Start of TASK INPUT

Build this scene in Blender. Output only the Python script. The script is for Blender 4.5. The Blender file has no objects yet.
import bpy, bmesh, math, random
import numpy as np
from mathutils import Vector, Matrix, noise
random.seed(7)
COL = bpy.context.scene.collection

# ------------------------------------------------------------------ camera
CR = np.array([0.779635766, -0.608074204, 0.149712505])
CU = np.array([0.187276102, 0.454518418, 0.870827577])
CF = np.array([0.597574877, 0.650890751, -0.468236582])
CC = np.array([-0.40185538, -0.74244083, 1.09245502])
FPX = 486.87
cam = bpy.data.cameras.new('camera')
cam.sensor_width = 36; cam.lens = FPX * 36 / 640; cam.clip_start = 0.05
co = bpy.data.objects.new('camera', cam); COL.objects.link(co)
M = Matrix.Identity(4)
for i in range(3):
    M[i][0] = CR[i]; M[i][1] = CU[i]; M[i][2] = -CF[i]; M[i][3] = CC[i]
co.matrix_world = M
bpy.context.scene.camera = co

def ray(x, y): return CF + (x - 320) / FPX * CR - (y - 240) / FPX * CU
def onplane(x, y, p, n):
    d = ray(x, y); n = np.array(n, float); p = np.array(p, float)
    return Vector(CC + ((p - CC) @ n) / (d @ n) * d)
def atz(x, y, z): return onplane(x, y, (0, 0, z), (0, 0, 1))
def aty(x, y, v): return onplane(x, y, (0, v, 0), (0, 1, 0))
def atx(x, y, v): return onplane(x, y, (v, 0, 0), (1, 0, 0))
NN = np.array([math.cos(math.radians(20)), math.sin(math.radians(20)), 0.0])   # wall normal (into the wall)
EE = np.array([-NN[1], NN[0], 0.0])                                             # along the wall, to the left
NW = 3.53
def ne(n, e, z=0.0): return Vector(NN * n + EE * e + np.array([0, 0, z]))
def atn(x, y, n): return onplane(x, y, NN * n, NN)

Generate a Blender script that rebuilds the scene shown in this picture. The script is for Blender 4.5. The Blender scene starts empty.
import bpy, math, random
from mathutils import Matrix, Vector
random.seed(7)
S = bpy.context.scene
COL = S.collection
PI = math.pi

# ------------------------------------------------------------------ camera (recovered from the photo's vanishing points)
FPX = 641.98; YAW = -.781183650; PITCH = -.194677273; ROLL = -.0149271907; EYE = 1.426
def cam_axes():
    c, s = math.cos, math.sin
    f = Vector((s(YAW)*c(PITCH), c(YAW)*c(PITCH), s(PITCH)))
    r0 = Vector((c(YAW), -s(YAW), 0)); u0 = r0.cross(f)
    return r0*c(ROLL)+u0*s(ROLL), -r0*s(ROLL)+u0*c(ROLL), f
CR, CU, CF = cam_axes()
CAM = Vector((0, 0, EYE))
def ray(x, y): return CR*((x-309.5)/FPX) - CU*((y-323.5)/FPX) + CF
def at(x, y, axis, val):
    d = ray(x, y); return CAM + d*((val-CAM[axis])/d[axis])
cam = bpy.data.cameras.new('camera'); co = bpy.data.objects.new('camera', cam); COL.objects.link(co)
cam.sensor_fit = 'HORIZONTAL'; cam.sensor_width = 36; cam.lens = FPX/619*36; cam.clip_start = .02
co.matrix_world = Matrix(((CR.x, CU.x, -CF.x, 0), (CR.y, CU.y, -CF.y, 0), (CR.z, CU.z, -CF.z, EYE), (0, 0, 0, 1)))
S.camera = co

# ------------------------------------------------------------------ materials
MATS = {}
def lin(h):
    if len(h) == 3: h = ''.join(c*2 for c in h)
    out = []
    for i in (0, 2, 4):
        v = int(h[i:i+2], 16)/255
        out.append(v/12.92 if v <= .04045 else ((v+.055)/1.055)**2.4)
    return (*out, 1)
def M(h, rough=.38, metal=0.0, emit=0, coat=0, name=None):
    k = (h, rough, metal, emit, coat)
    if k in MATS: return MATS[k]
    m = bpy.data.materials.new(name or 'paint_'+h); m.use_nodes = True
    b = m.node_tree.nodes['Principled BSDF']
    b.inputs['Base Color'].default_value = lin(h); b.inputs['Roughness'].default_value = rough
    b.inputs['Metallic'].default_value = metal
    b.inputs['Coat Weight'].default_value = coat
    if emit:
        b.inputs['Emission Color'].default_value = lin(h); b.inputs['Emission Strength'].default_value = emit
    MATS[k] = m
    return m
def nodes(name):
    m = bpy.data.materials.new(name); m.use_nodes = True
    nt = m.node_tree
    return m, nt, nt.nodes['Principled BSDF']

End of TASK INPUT

> **GIVEN INSTRUCTION**: Quote every entry exactly.

> **EXPECTED ANSWER**:
Build this scene in Blender. Output only the Python script. The script is for Blender 4.5. The Blender file has no objects yet.
import bpy, bmesh, math, random
import numpy as np
from mathutils import Vector, Matrix, noise
random.seed(7)
COL = bpy.context.scene.collection

# ------------------------------------------------------------------ camera
CR = np.array([0.779635766, -0.608074204, 0.149712505])
CU = np.array([0.187276102, 0.454518418, 0.870827577])
CF = np.array([0.597574877, 0.650890751, -0.468236582])
CC = np.array([-0.40185538, -0.74244083, 1.09245502])
FPX = 486.87
cam = bpy.data.cameras.new('camera')
cam.sensor_width = 36; cam.lens = FPX * 36 / 640; cam.clip_start = 0.05
co = bpy.data.objects.new('camera', cam); COL.objects.link(co)
M = Matrix.Identity(4)
for i in range(3):
    M[i][0] = CR[i]; M[i][1] = CU[i]; M[i][2] = -CF[i]; M[i][3] = CC[i]
co.matrix_world = M
bpy.context.scene.camera = co

def ray(x, y): return CF + (x - 320) / FPX * CR - (y - 240) / FPX * CU
def onplane(x, y, p, n):
    d = ray(x, y); n = np.array(n, float); p = np.array(p, float)
    return Vector(CC + ((p - CC) @ n) / (d @ n) * d)
def atz(x, y, z): return onplane(x, y, (0, 0, z), (0, 0, 1))
def aty(x, y, v): return onplane(x, y, (0, v, 0), (0, 1, 0))
def atx(x, y, v): return onplane(x, y, (v, 0, 0), (1, 0, 0))
NN = np.array([math.cos(math.radians(20)), math.sin(math.radians(20)), 0.0])   # wall normal (into the wall)
EE = np.array([-NN[1], NN[0], 0.0])                                             # along the wall, to the left
NW = 3.53
def ne(n, e, z=0.0): return Vector(NN * n + EE * e + np.array([0, 0, z]))
def atn(x, y, n): return onplane(x, y, NN * n, NN)

Generate a Blender script that rebuilds the scene shown in this picture. The script is for Blender 4.5. The Blender scene starts empty.
import bpy, math, random
from mathutils import Matrix, Vector
random.seed(7)
S = bpy.context.scene
COL = S.collection
PI = math.pi

# ------------------------------------------------------------------ camera (recovered from the photo's vanishing points)
FPX = 641.98; YAW = -.781183650; PITCH = -.194677273; ROLL = -.0149271907; EYE = 1.426
def cam_axes():
    c, s = math.cos, math.sin
    f = Vector((s(YAW)*c(PITCH), c(YAW)*c(PITCH), s(PITCH)))
    r0 = Vector((c(YAW), -s(YAW), 0)); u0 = r0.cross(f)
    return r0*c(ROLL)+u0*s(ROLL), -r0*s(ROLL)+u0*c(ROLL), f
CR, CU, CF = cam_axes()
CAM = Vector((0, 0, EYE))
def ray(x, y): return CR*((x-309.5)/FPX) - CU*((y-323.5)/FPX) + CF
def at(x, y, axis, val):
    d = ray(x, y); return CAM + d*((val-CAM[axis])/d[axis])
cam = bpy.data.cameras.new('camera'); co = bpy.data.objects.new('camera', cam); COL.objects.link(co)
cam.sensor_fit = 'HORIZONTAL'; cam.sensor_width = 36; cam.lens = FPX/619*36; cam.clip_start = .02
co.matrix_world = Matrix(((CR.x, CU.x, -CF.x, 0), (CR.y, CU.y, -CF.y, 0), (CR.z, CU.z, -CF.z, EYE), (0, 0, 0, 1)))
S.camera = co

# ------------------------------------------------------------------ materials
MATS = {}
def lin(h):
    if len(h) == 3: h = ''.join(c*2 for c in h)
    out = []
    for i in (0, 2, 4):
        v = int(h[i:i+2], 16)/255
        out.append(v/12.92 if v <= .04045 else ((v+.055)/1.055)**2.4)
    return (*out, 1)
def M(h, rough=.38, metal=0.0, emit=0, coat=0, name=None):
    k = (h, rough, metal, emit, coat)
    if k in MATS: return MATS[k]
    m = bpy.data.materials.new(name or 'paint_'+h); m.use_nodes = True
    b = m.node_tree.nodes['Principled BSDF']
    b.inputs['Base Color'].default_value = lin(h); b.inputs['Roughness'].default_value = rough
    b.inputs['Metallic'].default_value = metal
    b.inputs['Coat Weight'].default_value = coat
    if emit:
        b.inputs['Emission Color'].default_value = lin(h); b.inputs['Emission Strength'].default_value = emit
    MATS[k] = m
    return m
def nodes(name):
    m = bpy.data.materials.new(name); m.use_nodes = True
    nt = m.node_tree
    return m, nt, nt.nodes['Principled BSDF']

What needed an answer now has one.